* _PROBLEM DESCRIPTION_: Set down each record exactly as written.

* _MATERIAL SUPPLIED_:
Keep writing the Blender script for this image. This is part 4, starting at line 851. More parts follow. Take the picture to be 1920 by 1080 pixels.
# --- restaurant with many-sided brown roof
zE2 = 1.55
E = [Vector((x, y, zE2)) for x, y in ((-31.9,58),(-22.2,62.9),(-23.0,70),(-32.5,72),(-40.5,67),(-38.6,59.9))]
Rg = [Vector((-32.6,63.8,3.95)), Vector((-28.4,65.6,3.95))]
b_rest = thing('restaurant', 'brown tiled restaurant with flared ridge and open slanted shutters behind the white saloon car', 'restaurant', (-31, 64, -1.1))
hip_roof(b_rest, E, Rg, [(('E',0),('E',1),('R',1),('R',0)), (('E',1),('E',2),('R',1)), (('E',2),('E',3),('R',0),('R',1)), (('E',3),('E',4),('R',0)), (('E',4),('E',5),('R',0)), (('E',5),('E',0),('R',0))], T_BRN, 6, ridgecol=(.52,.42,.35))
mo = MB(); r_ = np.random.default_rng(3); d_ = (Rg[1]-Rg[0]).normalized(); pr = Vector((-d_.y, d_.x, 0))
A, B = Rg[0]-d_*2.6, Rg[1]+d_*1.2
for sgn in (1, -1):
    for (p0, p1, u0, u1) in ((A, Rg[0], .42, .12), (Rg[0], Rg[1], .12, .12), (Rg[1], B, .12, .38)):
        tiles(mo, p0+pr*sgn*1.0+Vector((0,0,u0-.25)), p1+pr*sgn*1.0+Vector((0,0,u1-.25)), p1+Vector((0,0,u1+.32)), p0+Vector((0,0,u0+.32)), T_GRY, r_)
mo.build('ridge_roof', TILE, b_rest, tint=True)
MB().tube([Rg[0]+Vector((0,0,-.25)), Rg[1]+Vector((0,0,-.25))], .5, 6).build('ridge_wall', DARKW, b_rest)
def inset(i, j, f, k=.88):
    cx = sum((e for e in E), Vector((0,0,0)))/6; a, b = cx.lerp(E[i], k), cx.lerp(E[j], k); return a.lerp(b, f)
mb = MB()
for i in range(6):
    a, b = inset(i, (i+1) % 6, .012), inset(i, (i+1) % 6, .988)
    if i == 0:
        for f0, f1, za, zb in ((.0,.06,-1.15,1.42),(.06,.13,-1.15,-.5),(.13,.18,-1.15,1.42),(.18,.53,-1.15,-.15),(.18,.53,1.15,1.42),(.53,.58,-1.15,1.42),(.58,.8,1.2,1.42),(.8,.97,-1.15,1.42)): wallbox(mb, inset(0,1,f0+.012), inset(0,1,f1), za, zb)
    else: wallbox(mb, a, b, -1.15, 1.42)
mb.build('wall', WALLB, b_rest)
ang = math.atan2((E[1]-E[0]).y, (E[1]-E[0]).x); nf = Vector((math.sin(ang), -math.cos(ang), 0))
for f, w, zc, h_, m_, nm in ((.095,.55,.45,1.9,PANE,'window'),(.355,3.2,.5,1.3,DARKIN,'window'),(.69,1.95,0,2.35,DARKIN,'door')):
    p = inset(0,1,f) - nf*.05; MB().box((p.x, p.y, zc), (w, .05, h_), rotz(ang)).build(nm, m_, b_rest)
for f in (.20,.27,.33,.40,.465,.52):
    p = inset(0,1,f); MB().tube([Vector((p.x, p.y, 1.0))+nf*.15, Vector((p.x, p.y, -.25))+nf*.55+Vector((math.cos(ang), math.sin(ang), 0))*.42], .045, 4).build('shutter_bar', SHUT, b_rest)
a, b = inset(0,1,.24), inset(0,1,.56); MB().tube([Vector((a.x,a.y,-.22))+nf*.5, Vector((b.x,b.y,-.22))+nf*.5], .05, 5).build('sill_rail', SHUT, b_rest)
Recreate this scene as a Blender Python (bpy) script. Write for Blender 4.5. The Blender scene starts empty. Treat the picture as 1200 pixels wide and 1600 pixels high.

* _THE ANSWER_:
Keep writing the Blender script for this image. This is part 4, starting at line 851. More parts follow. Take the picture to be 1920 by 1080 pixels.
# --- restaurant with many-sided brown roof
zE2 = 1.55
E = [Vector((x, y, zE2)) for x, y in ((-31.9,58),(-22.2,62.9),(-23.0,70),(-32.5,72),(-40.5,67),(-38.6,59.9))]
Rg = [Vector((-32.6,63.8,3.95)), Vector((-28.4,65.6,3.95))]
b_rest = thing('restaurant', 'brown tiled restaurant with flared ridge and open slanted shutters behind the white saloon car', 'restaurant', (-31, 64, -1.1))
hip_roof(b_rest, E, Rg, [(('E',0),('E',1),('R',1),('R',0)), (('E',1),('E',2),('R',1)), (('E',2),('E',3),('R',0),('R',1)), (('E',3),('E',4),('R',0)), (('E',4),('E',5),('R',0)), (('E',5),('E',0),('R',0))], T_BRN, 6, ridgecol=(.52,.42,.35))
mo = MB(); r_ = np.random.default_rng(3); d_ = (Rg[1]-Rg[0]).normalized(); pr = Vector((-d_.y, d_.x, 0))
A, B = Rg[0]-d_*2.6, Rg[1]+d_*1.2
for sgn in (1, -1):
    for (p0, p1, u0, u1) in ((A, Rg[0], .42, .12), (Rg[0], Rg[1], .12, .12), (Rg[1], B, .12, .38)):
        tiles(mo, p0+pr*sgn*1.0+Vector((0,0,u0-.25)), p1+pr*sgn*1.0+Vector((0,0,u1-.25)), p1+Vector((0,0,u1+.32)), p0+Vector((0,0,u0+.32)), T_GRY, r_)
mo.build('ridge_roof', TILE, b_rest, tint=True)
MB().tube([Rg[0]+Vector((0,0,-.25)), Rg[1]+Vector((0,0,-.25))], .5, 6).build('ridge_wall', DARKW, b_rest)
def inset(i, j, f, k=.88):
    cx = sum((e for e in E), Vector((0,0,0)))/6; a, b = cx.lerp(E[i], k), cx.lerp(E[j], k); return a.lerp(b, f)
mb = MB()
for i in range(6):
    a, b = inset(i, (i+1) % 6, .012), inset(i, (i+1) % 6, .988)
    if i == 0:
        for f0, f1, za, zb in ((.0,.06,-1.15,1.42),(.06,.13,-1.15,-.5),(.13,.18,-1.15,1.42),(.18,.53,-1.15,-.15),(.18,.53,1.15,1.42),(.53,.58,-1.15,1.42),(.58,.8,1.2,1.42),(.8,.97,-1.15,1.42)): wallbox(mb, inset(0,1,f0+.012), inset(0,1,f1), za, zb)
    else: wallbox(mb, a, b, -1.15, 1.42)
mb.build('wall', WALLB, b_rest)
ang = math.atan2((E[1]-E[0]).y, (E[1]-E[0]).x); nf = Vector((math.sin(ang), -math.cos(ang), 0))
for f, w, zc, h_, m_, nm in ((.095,.55,.45,1.9,PANE,'window'),(.355,3.2,.5,1.3,DARKIN,'window'),(.69,1.95,0,2.35,DARKIN,'door')):
    p = inset(0,1,f) - nf*.05; MB().box((p.x, p.y, zc), (w, .05, h_), rotz(ang)).build(nm, m_, b_rest)
for f in (.20,.27,.33,.40,.465,.52):
    p = inset(0,1,f); MB().tube([Vector((p.x, p.y, 1.0))+nf*.15, Vector((p.x, p.y, -.25))+nf*.55+Vector((math.cos(ang), math.sin(ang), 0))*.42], .045, 4).build('shutter_bar', SHUT, b_rest)
a, b = inset(0,1,.24), inset(0,1,.56); MB().tube([Vector((a.x,a.y,-.22))+nf*.5, Vector((b.x,b.y,-.22))+nf*.5], .05, 5).build('sill_rail', SHUT, b_rest)
Recreate this scene as a Blender Python (bpy) script. Write for Blender 4.5. The Blender scene starts empty. Treat the picture as 1200 pixels wide and 1600 pixels high.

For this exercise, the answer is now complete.